The permanent tax cut extension, the fast-growing military budget, and the rising costs of the military operations and reconstruction in Iraq and Afghanistan will make it difficult for the federal government to address significant domestic needs at a time of economic hardship here at home.

Poverty rates in the US are once again on the rise. The number of people without health insurance is increasing. Over 13 million children live in households in which the specter of hunger still lingers. Poor and low-income parents are increasingly unable to find affordable, quality child care. Only one quarter of the families eligible to receive low-income housing assistance receive it.

In 25 cities last year, requests for emergency food assistance increased by an average of 17 percent, and requests for emergency shelter assistance increased by an average of 13 percent. Many state and local governments, facing the worst fiscal crises in decades, are cutting programs serving poor and low-income households, despite the growing unmet human needs.

More tax cuts for the wealthy and more military spending are no way to get America back to work or to address the pressing issues facing our society in the years ahead. Congress needs to act where the President's plan has fallen far short. National security requires taking reasonable measures in partnership with other governments around the world to assure the public's safety. But national security also requires assuring other core elements of the common good: equity and justice for all; a healthy and safe environment; and safe, economically productive communities in which each person's potential may be fulfilled.
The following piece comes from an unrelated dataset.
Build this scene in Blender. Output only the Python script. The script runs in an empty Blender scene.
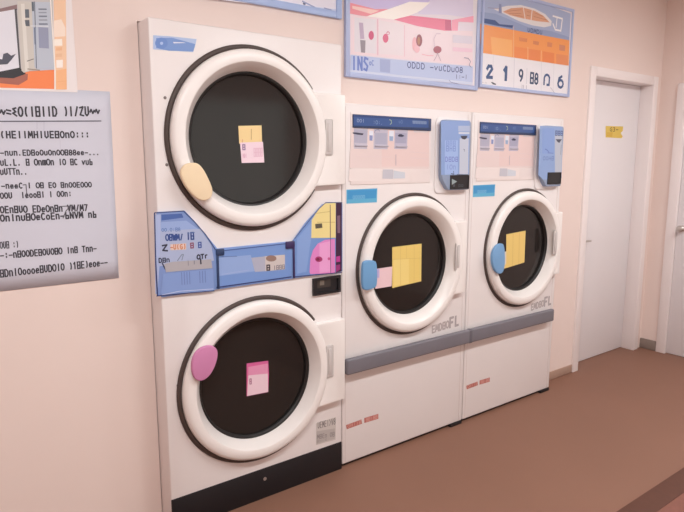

We the undersigned organizations call upon Congress to enact budget priorities to address these urgent national needs. We urge the following budget priorities: oppose permanently extending tax cuts for the wealthiest; cut wasteful, excessive* military spending; extend unemployment insurance for the long-term unemployed; expand investment in education opportunities for the disadvantaged and job training for the unemployed; expand access to quality, affordable health care, child care, and housing for poor and low-income households; increase investment in cooperative international efforts to combat HIV, tuberculosis, and malaria; and increase investment in public and alternative transportation systems and renewable energy sources.

* Editor's note: Ned Stowe of FCNL, one of the drafters of the letter, explained that to FCNL, the entire military budget is wasteful and excessive, whereas for others, the meaning is much different. The word was used here to try to forge a coalition that includes pacifists and non-pacifists alike, not to imply support for increasing the military's ability to kill more people per dollar spent.